Secondly, Paul speaks of his being absent from Jesus in his earthly body, whereas after death he would be with Jesus. Clearly Paul's preference was to be with his Lord. He speaks similarly in the Philippians passage I spoke of; his reason for continuing in the body was so that he could continue to serve the church in Philippi.
Whilst death is that journey; that gateway into fuller life, yet this life, need I say?, remains very significant. Paul realised that God had work for him still to do, and so long as we remain 'away from the Lord' we know that it is only for a season, and that as pilgrims, we still live life for Jesus, and as God's gift.

Lastly, in verse 10, he speaks of the fact that “we must all appear before the judgment seat of Christ”. For that reason in verse 9 Paul says that we aim to please him.
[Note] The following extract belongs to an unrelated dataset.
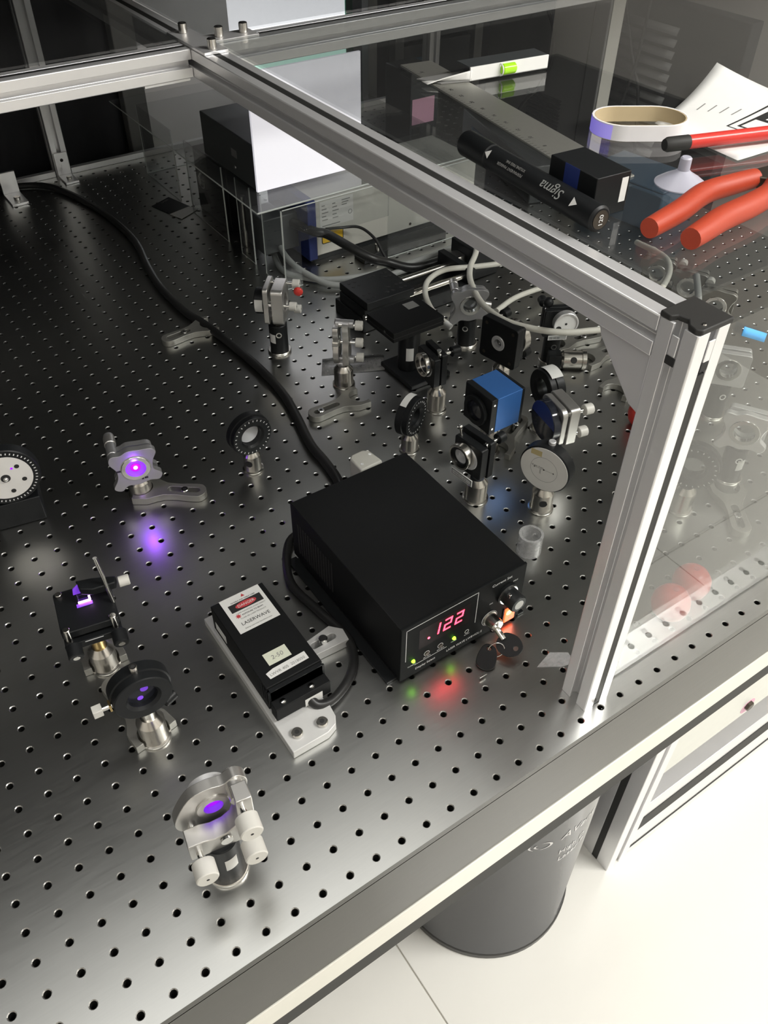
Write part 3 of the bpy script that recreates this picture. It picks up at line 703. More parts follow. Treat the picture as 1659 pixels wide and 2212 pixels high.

Judgment is for the believer something very different from that of the unbeliever. For the believer the judment known as the Great White Throne where there is the great division based on belief and unbelief, there is no fear; that fear is removed by the knowledge that “There is no condemnation for those in Christ Jesus” (Romans 8:1). The judgment seat of Christ uses the Greek word  “bēma”  This was the tribunal bench in the Roman courtroom, where the governor sat while rendering judicial verdicts. Remains of such a bēma exist in the Corinthian forum today. And there we will give account for how we have lived in the body. It is that based on our works- works done for Christ; works of this Spirit. If our works are of precious metal we shall be rewarded for them, but if they were of rubble, straw, they will be burnt up and we will suffer eternal loss. We shall be (1 Corinthians 3:14) be saved as though through fire.

One last word.
In verse 5 Paul had said the God who gives us a “house”  for our eternal dwelling has also given is his Spirit as a guarantee. The Greek word implies that The presence of the Spirit in Christians’ lives now is the down payment or guarantee that they will receive resurrection bodies when Jesus returns.

When our time comes, then in Jesus we may face our own mortality in confidence.